Io comprendo, e compiango un poco, quei fascisti delle molte Peretole italiane, i quali non sanno estrarre dai loro ambienti, vi si inchiodano e non vedono altro, e non credono all’esistenza di un più vasto e complesso e formidabile mondo.

 

E’ un ricatto, oltre che un attacco diretto agli avversari interni; tocca a Grandi rispondere, il 6 agosto, con un articolo dall’allusivo titolo: “I pensieri di Peretola”, nel quale è soprattutto rilevante l’affermazione orgogliosa dei meriti del fascismo emiliano, che ha dato al movimento milanese, in maniera potente, i caratteri vincenti che esso ha ora.

Mussolini ribatte alle critiche con durezza, personalizza lo scontro, con un maligno accenno al fatto che nel 1919, quando cioè il fascismo nasceva a Milano, l’unico fascista che vi fosse a Bologna era Arpinati, che “sudò sette camicie prima di arrivare a combinare un Fascio che fosse degno di questo nome”, e torna alla carica:

Per me il fascismo non è fine a se stesso. Era un mezzo per ristabilire un equilibrio nazionale… Gran parte di ciò è stato raggiunto. Il fascismo può dividersi, scomporsi, rammentarsi, decadere, tramontare. Se sarà necessario vibrare martellate potenti per affrettare la sua rovina, mi adatterò all’ingrata bisogna… Il fascismo può fare a meno di me? Certo, ma anch’io posso fare a meno del fascismo. C’è posto per tutti in Italia, anche per trenta fascismi, il che poi significa per nessun fascismo.

 

La crisi non è solo di crescenza, ma rivela piuttosto il fronteggiarsi di due mentalità che appaiono veramente inconciliabili: sulla stampa c’è già chi parla di scissioni nel movimento, come fa Gramsci, anche se la sua analisi – strumentalmente – è in parte menzognera:

Dalla crisi il fascismo uscirà scindendosi. La parte parlamentare, capeggiata da Mussolini, appoggiandosi sui ceti medi, impiegati e piccoli esercenti e industriali, tenterà la loro organizzazione politica, orientandosi necessariamente verso la collaborazione con i socialisti e con i popolari. La parte intransigente, che esprime la necessità della difesa diretta e armata degli interessi capitalistici e agrari, proseguirà nella sua azione caratteristica antiproletaria… La crisi segnerà soltanto l’uscita dal movimento dei fascisti di una frazione di piccoli borghesi che hanno invano tentato di giustificare con un programma politico generale di “Partito” il fascismo.
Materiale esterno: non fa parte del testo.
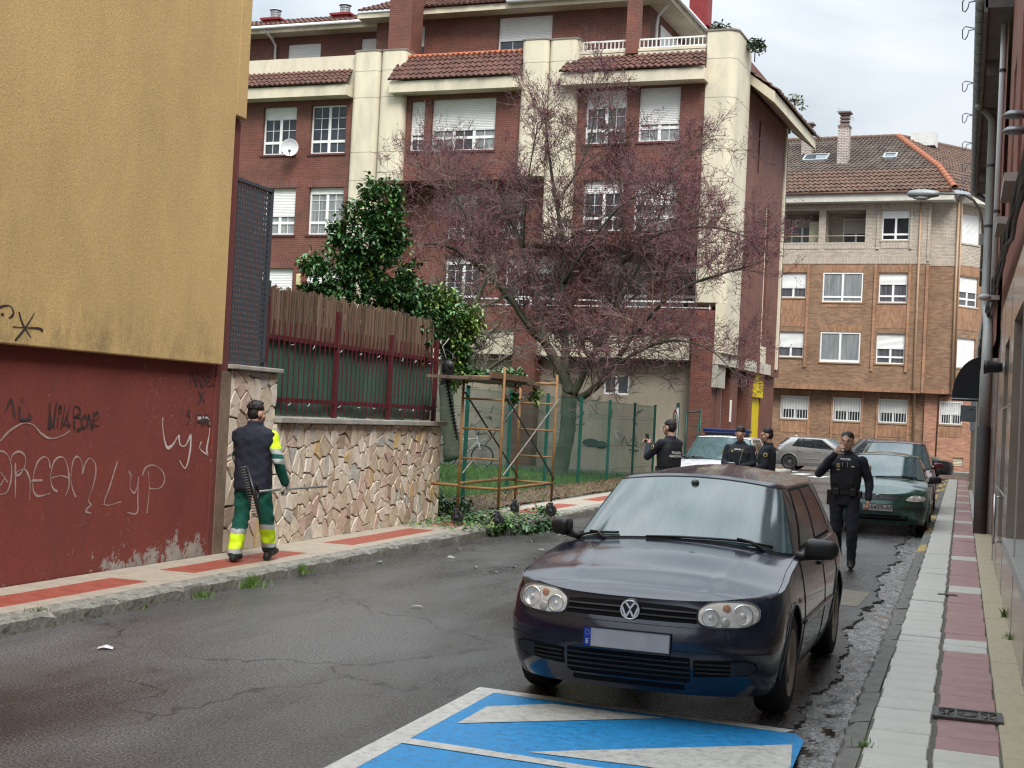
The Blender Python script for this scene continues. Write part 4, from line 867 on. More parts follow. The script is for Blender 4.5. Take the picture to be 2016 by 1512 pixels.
# corner pillar, side wall
q = MB(); x0, x1, y0, y1, ry, n = -.66, .3, -.02, 2.0, .3, 8
pl = [(x0, y0+.03), (x0+.03, y0)]+[(x1-ry+ry*math.sin(math.pi/2*i/n), y0+ry-ry*math.cos(math.pi/2*i/n)) for i in range(n+1)]+[(x1, y1), (x0, y1)]
q.prism([(x, y, 5.5) for x, y in pl], (0, 0, 13.86-5.5)); q.box(.0, .298, .0, 2.0, 3.98, 5.5)
q.build('corner_pillar', cream_m, ab)
dj = M('dark_stained_joint')
for z in (6.6, 7.9, 9.2, 10.5, 11.8, 13.0): MB().prism([(x+(.003 if x > 0 else -.003), y-.003, z) for x, y in pl[:-2]]+[(x1+.003, y1, z), (x0, y1, z)], (0, 0, .01)).build('pillar_joint', dj, ab)
MB().prism([(x+(.03 if x > 0 else -.03), y-.03, 13.858) for x, y in pl], (0, 0, .05)).build('pillar_cap', dj, ab)
SIDE = ((.2, 0, 0), (0, 1, 0), (-1, 0, 0), (0, 0, 1))      # u runs back along the side street
shade_m = M('painted_entry_shade', (.012, .012, .014), .9, .1)
q = MB(SIDE); holes = [(4.05, 4.3, 10.2, 11.95), (3.8, 4.0, 7.1, 9.16), (5.8, 6.35, 4.95, 9.26)]
q.wall(2.0, 8.42, 3.98, 12.95, 0, holes, .35); q.wall(8.62, 9.2, 3.98, 12.3, .02)
q.build('side_wall', red_brick, ab, fix=False)
q = MB(SIDE)
for a, b_, z0, z1 in holes: q.quad((a, .34, z0), (b_, .34, z0), (b_, .34, z1), (a, .34, z1))
q.build('slit_window', dark_curtain, ab, fix=False)
q = MB(SIDE); q.box(8.4, 8.66, -.06, .2, 3.87, 12.6); q.box(5.78, 5.86, -.01, .06, 4.3, 9.3); q.box(5.86, 6.7, -.012, .1, 3.96, 4.55); q.build('cream_strip', cream_m, ab)
q = MB(SIDE)
for a, b_ in ((.62, 1.22), (2.42, 3.52), (5.18, 5.82), (7.15, 9.4)): q.box(a, b_, .2 if a > 1 else .2, .9, 0, 3.62)
q.box(1.05, 1.4, .2, .9, 2.9, 3.98); q.box(2.42, 3.55, .01, .85, 3.6, 3.98); q.box(5.2, 5.9, .01, .85, 3.6, 3.98); q.box(7.3, 9.2, .0, .85, 3.6, 3.98)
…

Che si tratti, soprattutto nella parte che definisce gli intransigenti “antiproletari” tout court, di un’analisi strumentale, buona per il grosso pubblico, lo dimostra il tentativo – fallito – fatto da alcuni comunisti (compreso, forse, lo stesso Bombacci) di contattare i fascisti antipacificazionisti, riuniti a Bologna, per combinare insieme un’azione comune.

Alla scissione non si arriverà, ma è destinato a prolungarsi il contrasto tra le due anime fasciste: quella parlamentare e “politica”, propensa a cercare di dare uno sbocco legalitario all’affermazione squadrista, e quella rivoluzionaria e “ideologica”, che punta alla conquista del potere con la forza, rivolgendo, ora, la sua azione contro lo Stato liberale, le sue istituzioni – compresa quella della monarchia – i suoi uomini e le sue strutture.
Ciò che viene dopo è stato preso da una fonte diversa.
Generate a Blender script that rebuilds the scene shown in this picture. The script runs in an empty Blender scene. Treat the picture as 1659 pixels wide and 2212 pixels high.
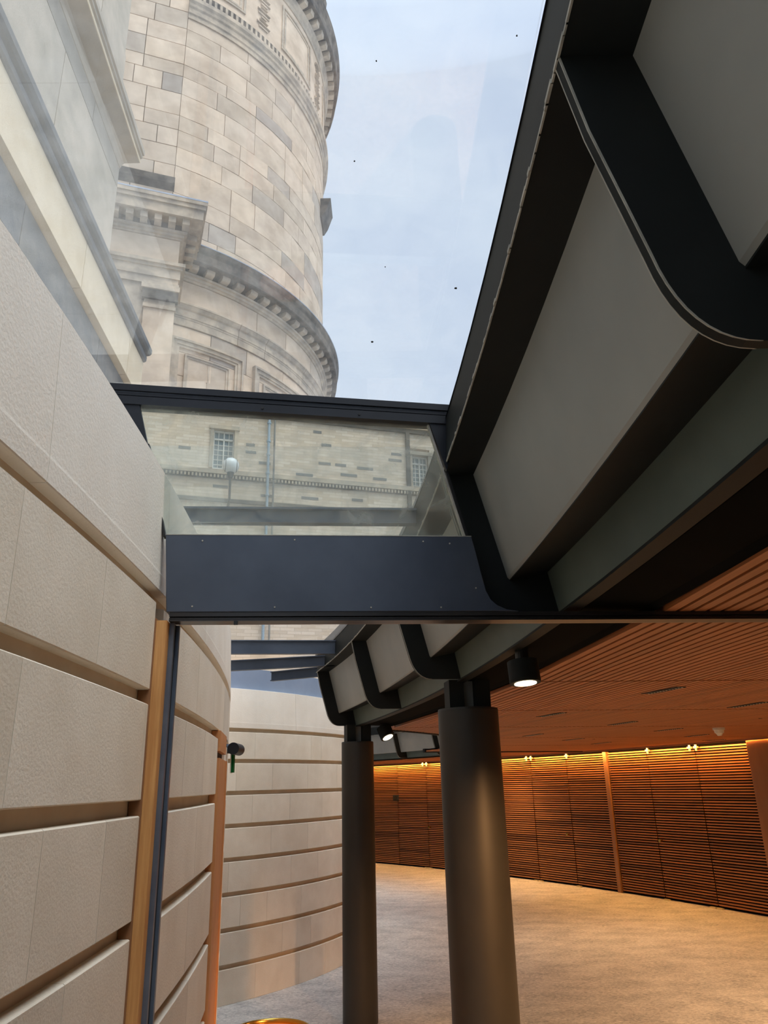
import bpy, math, random
from mathutils import Vector, Matrix
R = math.radians; cos, sin, pi = math.cos, math.sin, math.pi
rnd = random.Random(7)
scn = bpy.context.scene; col = scn.collection

# ------------------------------------------------------------------ camera
CZ = 1.95
cam_d = bpy.data.cameras.new('camera'); cam = bpy.data.objects.new('camera', cam_d); col.objects.link(cam)
cam_d.sensor_fit = 'HORIZONTAL'; cam_d.sensor_width = 36.0
cam_d.lens = 1647.223 / 1659 * 36.0; cam_d.clip_start = 0.03; cam_d.clip_end = 400
rx = Vector((0.99969836, 0.00826469, -0.02312769)); up = Vector((0.02456003, -0.33640814, 0.94139597)); fw = Vector((0, 0.94168002, 0.33650965))
cam.matrix_world = Matrix(((rx.x, up.x, -fw.x, 0), (rx.y, up.y, -fw.y, 0), (rx.z, up.z, -fw.z, CZ), (0, 0, 0, 1)))
scn.camera = cam

# ------------------------------------------------------------------ world, sun, exposure
scn.view_settings.view_transform = 'Standard'; scn.view_settings.look = 'None'
scn.view_settings.exposure = 0.0; scn.view_settings.gamma = 1.0; scn.view_settings.use_curve_mapping = False
w = bpy.data.worlds.new('overcast_sky'); scn.world = w; w.use_nodes = True
nt = w.node_tree; nt.nodes.clear()
out = nt.nodes.new('ShaderNodeOutputWorld'); bg = nt.nodes.new('ShaderNodeBackground')
tc = nt.nodes.new('ShaderNodeTexCoord'); mp = nt.nodes.new('ShaderNodeMapping'); mp.inputs['Scale'].default_value = (1.0, 1.0, 1.6)
nz = nt.nodes.new('ShaderNodeTexNoise'); nz.inputs['Scale'].default_value = 2.6; nz.inputs['Detail'].default_value = 5; nz.inputs['Roughness'].default_value = .55
cr = nt.nodes.new('ShaderNodeValToRGB')
cr.color_ramp.elements[0].position = .34; cr.color_ramp.elements[0].color = (.57, .67, .86, 1)
cr.color_ramp.elements[1].position = .66; cr.color_ramp.elements[1].color = (.70, .80, .94, 1)
sx = nt.nodes.new('ShaderNodeSeparateXYZ'); mr = nt.nodes.new('ShaderNodeMapRange')
mr.inputs['From Min'].default_value = .80; mr.inputs['From Max'].default_value = 1.0
mr.inputs['To Min'].default_value = 1.12; mr.inputs['To Max'].default_value = 5.0
L = nt.links.new
L(tc.outputs['Generated'], mp.inputs['Vector']); L(mp.outputs[0], nz.inputs['Vector']); L(nz.outputs['Fac'], cr.inputs['Fac'])
L(tc.outputs['Generated'], sx.inputs[0]); L(sx.outputs['Z'], mr.inputs['Value'])
L(cr.outputs['Color'], bg.inputs['Color']); L(mr.outputs[0], bg.inputs['Strength']); L(bg.outputs[0], out.inputs['Surface'])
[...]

La prospettiva del nuovo confronto non spaventa gli squadristi intransigenti: essi si muovono in nome della Nazione per realizzare un nuovo Stato di democrazia autoritaria e nazionale, nel quale finalmente le masse riescano a riconoscersi e diventare protagoniste, così come oggi, sconfitto l’apparato socialista, si riconoscono e sono protagoniste nelle organizzazioni fasciste.

Non intendono abbandonare “l’empirismo democratico” che, secondo le accuse nazionaliste, ha caratterizzato fino a questo momento il loro movimento, né, tanto meno, li attira la prospettiva di arrivare “per via induttiva al punto stesso a cui, per via deduttiva, era giunto il nazionalismo italiano”.

Preferiscono restare fedeli ai principi iniziali del movimento, forse un po’ confusi nei dettagli, ma chiari, chiarissimi nella prospettiva generale: squadrismo e sindacalismo diventano così i due elementi trainanti di questa battaglia ideale: ecco, perché, squadristi e sindacalisti sono concordemente contrari al patto di pacificazione.